> _Data section_

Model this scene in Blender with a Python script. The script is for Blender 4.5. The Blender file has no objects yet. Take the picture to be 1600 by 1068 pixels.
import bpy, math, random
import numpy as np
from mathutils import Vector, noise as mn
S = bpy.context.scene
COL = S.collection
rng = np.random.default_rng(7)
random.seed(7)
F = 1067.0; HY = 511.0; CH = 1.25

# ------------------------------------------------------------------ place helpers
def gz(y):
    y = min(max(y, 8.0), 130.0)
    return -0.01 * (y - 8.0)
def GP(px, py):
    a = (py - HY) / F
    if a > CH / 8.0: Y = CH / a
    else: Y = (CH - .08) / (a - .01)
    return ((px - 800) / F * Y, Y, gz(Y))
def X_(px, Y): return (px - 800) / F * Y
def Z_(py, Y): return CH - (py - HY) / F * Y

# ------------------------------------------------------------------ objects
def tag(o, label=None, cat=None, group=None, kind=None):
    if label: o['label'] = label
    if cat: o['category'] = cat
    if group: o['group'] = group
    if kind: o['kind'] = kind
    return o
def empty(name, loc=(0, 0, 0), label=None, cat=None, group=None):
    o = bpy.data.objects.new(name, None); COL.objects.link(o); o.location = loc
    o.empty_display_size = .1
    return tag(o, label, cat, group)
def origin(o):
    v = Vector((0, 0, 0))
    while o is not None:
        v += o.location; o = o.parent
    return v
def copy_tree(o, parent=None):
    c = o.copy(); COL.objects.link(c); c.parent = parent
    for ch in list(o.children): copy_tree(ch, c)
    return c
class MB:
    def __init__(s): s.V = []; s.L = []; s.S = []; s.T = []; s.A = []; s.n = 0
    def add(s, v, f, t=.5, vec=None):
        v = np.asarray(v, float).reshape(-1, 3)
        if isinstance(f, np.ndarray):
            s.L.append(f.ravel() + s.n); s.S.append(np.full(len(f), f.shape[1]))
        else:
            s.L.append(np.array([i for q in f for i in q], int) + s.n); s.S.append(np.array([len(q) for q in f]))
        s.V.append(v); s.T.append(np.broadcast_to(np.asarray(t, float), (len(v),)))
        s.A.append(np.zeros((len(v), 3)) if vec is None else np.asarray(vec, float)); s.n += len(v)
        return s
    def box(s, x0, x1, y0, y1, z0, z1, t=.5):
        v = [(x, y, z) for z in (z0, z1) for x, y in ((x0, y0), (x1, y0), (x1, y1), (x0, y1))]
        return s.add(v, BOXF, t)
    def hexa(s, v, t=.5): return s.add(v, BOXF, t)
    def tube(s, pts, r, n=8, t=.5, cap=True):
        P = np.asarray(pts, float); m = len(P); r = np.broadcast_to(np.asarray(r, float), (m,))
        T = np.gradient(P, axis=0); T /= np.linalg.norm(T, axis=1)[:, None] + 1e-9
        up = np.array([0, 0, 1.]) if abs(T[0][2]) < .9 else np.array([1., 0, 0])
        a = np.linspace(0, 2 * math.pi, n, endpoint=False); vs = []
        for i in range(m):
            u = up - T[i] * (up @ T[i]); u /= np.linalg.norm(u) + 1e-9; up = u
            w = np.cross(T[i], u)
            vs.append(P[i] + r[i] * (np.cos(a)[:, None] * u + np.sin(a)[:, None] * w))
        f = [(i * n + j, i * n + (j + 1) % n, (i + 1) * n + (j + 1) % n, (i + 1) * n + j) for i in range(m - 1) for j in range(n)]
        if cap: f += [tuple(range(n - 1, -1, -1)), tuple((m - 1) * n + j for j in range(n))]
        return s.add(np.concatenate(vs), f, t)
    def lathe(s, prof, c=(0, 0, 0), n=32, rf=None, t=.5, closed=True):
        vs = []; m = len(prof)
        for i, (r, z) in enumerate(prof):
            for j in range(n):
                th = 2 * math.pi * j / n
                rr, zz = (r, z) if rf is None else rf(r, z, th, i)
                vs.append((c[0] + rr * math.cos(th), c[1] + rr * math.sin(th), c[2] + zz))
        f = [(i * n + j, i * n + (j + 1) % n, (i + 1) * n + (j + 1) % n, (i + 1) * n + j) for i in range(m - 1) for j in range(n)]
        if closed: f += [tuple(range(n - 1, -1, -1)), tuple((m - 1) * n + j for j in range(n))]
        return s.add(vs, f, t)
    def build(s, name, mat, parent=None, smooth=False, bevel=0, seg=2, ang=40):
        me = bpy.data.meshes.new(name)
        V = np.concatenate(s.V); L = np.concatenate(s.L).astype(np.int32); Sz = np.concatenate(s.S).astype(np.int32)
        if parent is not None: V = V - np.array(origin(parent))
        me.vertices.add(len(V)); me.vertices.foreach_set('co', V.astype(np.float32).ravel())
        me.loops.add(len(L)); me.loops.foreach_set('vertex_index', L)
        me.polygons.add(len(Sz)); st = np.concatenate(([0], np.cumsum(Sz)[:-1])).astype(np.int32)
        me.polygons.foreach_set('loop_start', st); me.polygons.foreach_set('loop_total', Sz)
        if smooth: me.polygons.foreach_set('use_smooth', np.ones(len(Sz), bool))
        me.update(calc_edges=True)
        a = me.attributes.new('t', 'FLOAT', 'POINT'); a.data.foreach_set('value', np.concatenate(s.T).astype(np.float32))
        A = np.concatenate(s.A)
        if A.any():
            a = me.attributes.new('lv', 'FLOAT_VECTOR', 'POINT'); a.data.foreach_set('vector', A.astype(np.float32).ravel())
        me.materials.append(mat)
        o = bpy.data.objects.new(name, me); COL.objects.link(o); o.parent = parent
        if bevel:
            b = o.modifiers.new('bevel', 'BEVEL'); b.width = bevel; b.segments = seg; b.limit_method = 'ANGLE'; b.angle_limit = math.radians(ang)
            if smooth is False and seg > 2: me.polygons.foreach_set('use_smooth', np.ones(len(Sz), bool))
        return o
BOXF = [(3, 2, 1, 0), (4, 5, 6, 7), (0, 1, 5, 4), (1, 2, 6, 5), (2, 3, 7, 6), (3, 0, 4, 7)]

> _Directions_
Retype only the lines running from the top of the listing to the line that holds "def Z_(py, Y): return CH - (py - HY) / F * Y", both ends included.

> _Solution to this task_
Model this scene in Blender with a Python script. The script is for Blender 4.5. The Blender file has no objects yet. Take the picture to be 1600 by 1068 pixels.
import bpy, math, random
import numpy as np
from mathutils import Vector, noise as mn
S = bpy.context.scene
COL = S.collection
rng = np.random.default_rng(7)
random.seed(7)
F = 1067.0; HY = 511.0; CH = 1.25

# ------------------------------------------------------------------ place helpers
def gz(y):
    y = min(max(y, 8.0), 130.0)
    return -0.01 * (y - 8.0)
def GP(px, py):
    a = (py - HY) / F
    if a > CH / 8.0: Y = CH / a
    else: Y = (CH - .08) / (a - .01)
    return ((px - 800) / F * Y, Y, gz(Y))
def X_(px, Y): return (px - 800) / F * Y
def Z_(py, Y): return CH - (py - HY) / F * Y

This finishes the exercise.